Fédération Grand-Est STOP déchets nucléaires
Madame, Monsieur,
Vous m’avez interpellée à propos de l’enfouissement des déchets radioactifs à vie longue, et en particulier sur le site de Bure.
Je suis bien entendu, comme le mouvement EELV, opposée à l’enfouissement en profondeur des déchets radioactifs pour de nombreuses raisons tant techniques qu’environnementales mais avant tout éthique et morales.
Je ne vois pas de quel droit notre génération « cacherait » ses pires déchets dans le sous sol avec un énorme risque d’en perdre la trace et la mémoire. Autant nous sommes émerveillés quand nous découvrons des vestiges romains ou préhistoriques, autant nous n’avons pas le droit d’en faire autant de nos déchets.
Les écologistes ont toujours combattu le programme nucléaire mais sont parfaitement conscients de la responsabilité qui malheureusement incombe à tous, nucléocrates, anti-nucléaires, sans opinion… d’en assumer la suite.
Vous le savez nous défendons une stratégie de sortie du nucléaire, d’arrêt immédiat des filières retraitement et Mox et des projets d’enfouissement. Concernant les combustibles usés (et les verres dont nous héritons), nous défendons leur stockage réversible à sec en sub-surface (sur site de préférence) qui nous apparaît comme un bon compromis entre exigence de sûreté et de surveillance prolongée. Mais de toute façon cela devra faire l’objet d’un large débat et d’analyses et expertises approfondies et pluralistes.
Pour les sites et territoires particulièrement nucléarisés, nous défendons aussi une transition industrielle et économique avec notamment la création de centres d’excellence pour le démantèlement et la gestion des déchets (recherche, formation, expérimentation etc). Il nous paraît en effet indispensable de ne pas pénaliser ces territoires souffrant généralement de mono-indutrialisation mais bien d’accompagner aussi leur transition. Nous aurons par ailleurs besoin des compétences et savoirs faire des salariés actuels de l’industrie nucléaire.
Concernant Bure en particulier, nous savons que théoriquement, le débat public devrait avoir lieu en 2013. Il va sans dire que cela n’aura pas lieu si je suis élue Présidente de la République puisque j’abandonnerai le projet d’enfouissement. Mais, quoi qu’il arrive, nous veillerons à ce que ce débat ne puisse se tenir avant les décisions plus larges sur la politique énergétique de notre pays puisque, même si les déchets existent, la question de savoir combien seront créés à l’avenir reste un déterminant majeur. L’opportunité même de l’enfouissement sera évidemment questionnée, pas seulement la profondeur des galeries ou la couleur des peintures.

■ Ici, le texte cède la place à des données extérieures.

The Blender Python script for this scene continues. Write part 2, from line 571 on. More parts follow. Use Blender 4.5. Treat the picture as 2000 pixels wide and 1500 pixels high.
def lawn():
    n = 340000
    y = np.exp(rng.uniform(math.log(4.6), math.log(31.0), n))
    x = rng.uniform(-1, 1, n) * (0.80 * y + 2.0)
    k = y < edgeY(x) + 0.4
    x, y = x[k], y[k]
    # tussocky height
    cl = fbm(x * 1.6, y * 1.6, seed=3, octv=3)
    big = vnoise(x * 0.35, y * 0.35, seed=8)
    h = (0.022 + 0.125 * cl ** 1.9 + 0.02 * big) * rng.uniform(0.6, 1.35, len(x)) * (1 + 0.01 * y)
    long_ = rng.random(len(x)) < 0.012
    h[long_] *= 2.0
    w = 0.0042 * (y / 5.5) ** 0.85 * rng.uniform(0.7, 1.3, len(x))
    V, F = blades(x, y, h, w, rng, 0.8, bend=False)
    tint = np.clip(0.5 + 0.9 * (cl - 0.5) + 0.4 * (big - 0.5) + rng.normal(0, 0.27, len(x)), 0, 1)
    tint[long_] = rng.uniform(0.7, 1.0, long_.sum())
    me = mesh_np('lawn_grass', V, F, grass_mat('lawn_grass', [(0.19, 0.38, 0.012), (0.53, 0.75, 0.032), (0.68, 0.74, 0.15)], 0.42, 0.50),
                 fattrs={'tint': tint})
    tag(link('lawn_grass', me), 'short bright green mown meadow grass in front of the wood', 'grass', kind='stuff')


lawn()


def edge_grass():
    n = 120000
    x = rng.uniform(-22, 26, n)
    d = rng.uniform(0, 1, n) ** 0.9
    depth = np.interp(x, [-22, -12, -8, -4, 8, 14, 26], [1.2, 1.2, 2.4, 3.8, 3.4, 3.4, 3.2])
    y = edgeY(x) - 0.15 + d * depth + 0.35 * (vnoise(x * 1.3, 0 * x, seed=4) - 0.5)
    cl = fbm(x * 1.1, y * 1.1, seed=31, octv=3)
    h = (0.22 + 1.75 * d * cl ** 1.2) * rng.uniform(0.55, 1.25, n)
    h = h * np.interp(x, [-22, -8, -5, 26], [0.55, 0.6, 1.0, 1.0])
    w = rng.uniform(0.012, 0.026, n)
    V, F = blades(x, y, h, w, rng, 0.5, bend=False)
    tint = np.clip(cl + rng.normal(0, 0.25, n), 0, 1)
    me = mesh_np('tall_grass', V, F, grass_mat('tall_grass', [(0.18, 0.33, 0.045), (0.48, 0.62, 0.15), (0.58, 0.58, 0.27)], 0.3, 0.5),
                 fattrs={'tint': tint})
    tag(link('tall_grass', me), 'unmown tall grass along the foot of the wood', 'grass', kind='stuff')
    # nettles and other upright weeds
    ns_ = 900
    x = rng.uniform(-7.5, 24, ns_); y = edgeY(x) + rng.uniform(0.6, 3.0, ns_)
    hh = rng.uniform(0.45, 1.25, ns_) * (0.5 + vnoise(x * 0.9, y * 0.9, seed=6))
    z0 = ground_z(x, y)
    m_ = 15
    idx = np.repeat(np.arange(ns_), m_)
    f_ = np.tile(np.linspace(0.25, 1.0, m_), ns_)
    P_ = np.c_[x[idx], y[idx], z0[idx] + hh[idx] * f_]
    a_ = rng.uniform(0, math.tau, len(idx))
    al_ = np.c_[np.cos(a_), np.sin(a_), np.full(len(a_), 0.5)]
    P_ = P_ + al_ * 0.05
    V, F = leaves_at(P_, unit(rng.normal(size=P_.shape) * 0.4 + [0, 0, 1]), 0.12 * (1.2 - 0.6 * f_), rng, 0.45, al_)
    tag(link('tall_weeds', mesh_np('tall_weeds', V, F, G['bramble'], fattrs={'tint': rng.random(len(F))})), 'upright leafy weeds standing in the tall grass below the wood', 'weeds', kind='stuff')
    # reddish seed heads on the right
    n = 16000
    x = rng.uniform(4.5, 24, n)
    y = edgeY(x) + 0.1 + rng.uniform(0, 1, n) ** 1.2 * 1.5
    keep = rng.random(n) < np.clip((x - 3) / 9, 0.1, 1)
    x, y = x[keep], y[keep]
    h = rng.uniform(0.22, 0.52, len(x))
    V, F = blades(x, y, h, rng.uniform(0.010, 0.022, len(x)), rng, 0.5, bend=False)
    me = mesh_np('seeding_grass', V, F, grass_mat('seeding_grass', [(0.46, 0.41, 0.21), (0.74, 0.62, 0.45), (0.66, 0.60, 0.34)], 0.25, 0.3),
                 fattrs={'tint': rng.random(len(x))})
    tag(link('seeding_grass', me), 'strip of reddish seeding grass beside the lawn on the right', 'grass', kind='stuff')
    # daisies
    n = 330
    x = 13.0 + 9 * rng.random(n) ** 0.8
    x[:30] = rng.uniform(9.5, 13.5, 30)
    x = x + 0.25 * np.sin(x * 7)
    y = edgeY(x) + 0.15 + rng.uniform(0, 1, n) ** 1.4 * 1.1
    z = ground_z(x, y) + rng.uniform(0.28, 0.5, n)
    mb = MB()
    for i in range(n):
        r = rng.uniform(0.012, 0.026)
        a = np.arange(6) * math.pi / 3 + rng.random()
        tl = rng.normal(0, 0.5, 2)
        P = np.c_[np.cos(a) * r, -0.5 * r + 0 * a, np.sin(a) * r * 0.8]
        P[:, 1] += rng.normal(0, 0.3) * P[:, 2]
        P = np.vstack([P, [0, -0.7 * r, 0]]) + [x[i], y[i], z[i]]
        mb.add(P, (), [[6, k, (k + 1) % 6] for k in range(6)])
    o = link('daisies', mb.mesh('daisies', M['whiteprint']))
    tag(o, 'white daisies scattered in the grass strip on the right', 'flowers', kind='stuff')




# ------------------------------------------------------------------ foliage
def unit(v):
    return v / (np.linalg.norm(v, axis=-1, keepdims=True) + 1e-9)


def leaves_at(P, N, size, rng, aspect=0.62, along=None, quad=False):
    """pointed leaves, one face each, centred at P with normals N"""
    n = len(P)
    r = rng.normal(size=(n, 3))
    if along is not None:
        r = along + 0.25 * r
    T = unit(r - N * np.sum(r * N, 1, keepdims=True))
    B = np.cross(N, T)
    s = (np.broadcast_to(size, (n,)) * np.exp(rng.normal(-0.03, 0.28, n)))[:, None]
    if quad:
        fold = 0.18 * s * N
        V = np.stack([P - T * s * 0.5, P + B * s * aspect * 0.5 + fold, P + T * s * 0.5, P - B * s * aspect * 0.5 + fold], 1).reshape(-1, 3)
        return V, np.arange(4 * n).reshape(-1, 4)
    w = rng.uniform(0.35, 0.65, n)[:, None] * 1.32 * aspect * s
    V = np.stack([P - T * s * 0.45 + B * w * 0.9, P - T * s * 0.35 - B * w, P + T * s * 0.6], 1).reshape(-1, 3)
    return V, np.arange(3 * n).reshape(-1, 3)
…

Le combat que vous menez est courageux dans une région en mal de perspective économiques. Nous savons que le « labo » génère des flux de financement et qu’il nous appartiendra d’accompagner les territoires concernées dans l’élaboration d’alternatives également économiques et sociales, de véritables projets de territoire.
Enfin, je vous remercie pour votre invitation à venir vous rencontrer sur votre territoire. Le temps de la campagne électorale est contraint et complexe à gérer mais mon équipe reviendra vers vous pour en évaluer la faisabilité.
Je vous prie d’agréer, Monsieur le Président, mes très sincères salutations.